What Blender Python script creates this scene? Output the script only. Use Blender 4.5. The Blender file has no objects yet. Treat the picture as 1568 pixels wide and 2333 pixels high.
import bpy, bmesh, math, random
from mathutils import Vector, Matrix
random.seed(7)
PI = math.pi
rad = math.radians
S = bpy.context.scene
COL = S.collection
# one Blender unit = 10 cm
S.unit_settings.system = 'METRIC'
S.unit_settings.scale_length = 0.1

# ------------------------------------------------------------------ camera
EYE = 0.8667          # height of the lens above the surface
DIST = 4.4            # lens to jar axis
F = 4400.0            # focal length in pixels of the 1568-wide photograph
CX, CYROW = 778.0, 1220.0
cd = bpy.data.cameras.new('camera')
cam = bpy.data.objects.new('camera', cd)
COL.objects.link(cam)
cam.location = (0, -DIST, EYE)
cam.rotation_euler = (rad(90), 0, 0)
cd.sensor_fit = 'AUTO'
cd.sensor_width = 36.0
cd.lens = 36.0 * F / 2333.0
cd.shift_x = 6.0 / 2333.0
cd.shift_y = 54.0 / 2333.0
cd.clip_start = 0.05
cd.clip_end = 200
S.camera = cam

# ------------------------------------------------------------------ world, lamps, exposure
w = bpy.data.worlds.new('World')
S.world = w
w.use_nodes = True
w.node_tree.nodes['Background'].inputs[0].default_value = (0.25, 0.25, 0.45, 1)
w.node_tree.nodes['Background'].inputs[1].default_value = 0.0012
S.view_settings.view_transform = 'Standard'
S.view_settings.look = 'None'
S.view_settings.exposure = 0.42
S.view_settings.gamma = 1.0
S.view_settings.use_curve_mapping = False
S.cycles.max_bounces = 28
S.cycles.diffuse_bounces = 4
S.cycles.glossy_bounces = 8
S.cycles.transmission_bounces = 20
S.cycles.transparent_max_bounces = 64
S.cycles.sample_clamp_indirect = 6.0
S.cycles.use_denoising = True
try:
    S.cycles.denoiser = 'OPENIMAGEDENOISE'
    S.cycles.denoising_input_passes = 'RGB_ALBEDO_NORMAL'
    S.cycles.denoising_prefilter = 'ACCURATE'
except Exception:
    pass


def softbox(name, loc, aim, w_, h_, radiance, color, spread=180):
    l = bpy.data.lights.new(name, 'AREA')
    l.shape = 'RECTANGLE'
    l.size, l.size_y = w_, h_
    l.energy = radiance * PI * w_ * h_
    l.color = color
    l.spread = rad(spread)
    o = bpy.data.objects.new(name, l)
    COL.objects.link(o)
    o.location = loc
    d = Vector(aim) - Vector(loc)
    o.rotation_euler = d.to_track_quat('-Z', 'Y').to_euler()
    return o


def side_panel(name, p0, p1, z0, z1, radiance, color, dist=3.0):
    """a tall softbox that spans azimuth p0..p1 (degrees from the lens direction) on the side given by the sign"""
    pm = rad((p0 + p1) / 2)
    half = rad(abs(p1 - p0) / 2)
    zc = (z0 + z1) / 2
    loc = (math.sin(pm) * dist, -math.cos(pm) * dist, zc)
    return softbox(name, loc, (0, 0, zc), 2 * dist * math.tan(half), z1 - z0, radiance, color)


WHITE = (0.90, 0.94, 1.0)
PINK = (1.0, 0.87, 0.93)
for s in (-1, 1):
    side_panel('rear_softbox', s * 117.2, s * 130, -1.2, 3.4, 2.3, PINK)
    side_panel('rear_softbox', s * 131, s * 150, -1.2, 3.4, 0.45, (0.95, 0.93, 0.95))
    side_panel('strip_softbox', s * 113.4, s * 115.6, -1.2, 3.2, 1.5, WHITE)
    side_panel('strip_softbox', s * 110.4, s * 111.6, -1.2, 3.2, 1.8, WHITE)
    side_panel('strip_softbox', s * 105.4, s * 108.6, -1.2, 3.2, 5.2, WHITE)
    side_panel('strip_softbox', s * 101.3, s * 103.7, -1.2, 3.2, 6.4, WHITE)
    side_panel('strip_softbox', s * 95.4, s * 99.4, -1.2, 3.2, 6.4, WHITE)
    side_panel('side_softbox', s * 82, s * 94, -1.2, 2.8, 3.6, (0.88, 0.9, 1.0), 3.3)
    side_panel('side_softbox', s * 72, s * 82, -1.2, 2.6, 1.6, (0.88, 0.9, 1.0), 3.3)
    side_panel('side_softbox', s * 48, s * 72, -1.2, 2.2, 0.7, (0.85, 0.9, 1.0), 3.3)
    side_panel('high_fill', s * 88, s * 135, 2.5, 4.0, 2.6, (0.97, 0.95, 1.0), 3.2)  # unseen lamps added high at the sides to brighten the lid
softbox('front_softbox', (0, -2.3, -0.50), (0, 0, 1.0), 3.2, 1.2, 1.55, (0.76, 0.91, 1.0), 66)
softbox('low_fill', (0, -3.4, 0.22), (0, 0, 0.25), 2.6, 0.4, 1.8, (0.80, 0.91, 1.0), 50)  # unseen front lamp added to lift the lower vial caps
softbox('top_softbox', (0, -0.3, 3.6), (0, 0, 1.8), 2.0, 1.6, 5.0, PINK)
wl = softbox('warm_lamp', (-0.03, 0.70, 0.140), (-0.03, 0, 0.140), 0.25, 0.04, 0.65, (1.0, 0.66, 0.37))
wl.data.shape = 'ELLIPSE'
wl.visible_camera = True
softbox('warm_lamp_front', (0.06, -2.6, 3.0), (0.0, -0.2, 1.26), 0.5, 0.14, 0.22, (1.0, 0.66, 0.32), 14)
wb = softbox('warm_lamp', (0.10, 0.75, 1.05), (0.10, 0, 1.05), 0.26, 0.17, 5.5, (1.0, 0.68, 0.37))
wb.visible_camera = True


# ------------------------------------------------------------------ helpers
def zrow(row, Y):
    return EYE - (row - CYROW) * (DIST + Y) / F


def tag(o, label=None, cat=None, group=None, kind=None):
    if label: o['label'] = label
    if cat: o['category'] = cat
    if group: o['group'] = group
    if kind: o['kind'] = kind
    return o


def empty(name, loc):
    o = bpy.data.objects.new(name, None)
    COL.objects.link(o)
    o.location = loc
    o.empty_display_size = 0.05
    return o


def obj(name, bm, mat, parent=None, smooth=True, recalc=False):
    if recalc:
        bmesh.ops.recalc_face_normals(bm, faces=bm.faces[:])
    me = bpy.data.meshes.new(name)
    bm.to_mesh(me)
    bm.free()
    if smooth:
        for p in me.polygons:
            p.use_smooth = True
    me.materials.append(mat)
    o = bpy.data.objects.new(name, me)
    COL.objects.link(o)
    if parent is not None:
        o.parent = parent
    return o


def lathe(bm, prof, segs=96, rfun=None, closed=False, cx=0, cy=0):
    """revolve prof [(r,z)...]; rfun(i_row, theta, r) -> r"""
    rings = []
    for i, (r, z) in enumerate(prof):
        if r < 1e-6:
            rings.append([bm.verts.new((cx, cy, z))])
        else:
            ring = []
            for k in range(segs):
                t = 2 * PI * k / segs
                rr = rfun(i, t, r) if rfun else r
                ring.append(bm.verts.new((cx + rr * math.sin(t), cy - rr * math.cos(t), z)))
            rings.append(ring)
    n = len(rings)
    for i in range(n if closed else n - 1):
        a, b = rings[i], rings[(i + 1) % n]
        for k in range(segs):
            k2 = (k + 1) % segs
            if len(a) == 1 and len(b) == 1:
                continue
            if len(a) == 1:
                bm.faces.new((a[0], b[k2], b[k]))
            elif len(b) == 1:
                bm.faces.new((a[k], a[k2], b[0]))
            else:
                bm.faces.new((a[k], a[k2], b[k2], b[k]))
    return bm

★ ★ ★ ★

_TASK DIRECTIONS_.
Using the listing above, locate the lines that hold "objects" and copy each one.

_COMPLETED TASK_.
What Blender Python script creates this scene? Output the script only. Use Blender 4.5. The Blender file has no objects yet. Treat the picture as 1568 pixels wide and 2333 pixels high.
cam = bpy.data.objects.new('camera', cd)
COL.objects.link(cam)
    o = bpy.data.objects.new(name, l)
    COL.objects.link(o)
    o = bpy.data.objects.new(name, None)
    COL.objects.link(o)
    o = bpy.data.objects.new(name, me)
    COL.objects.link(o)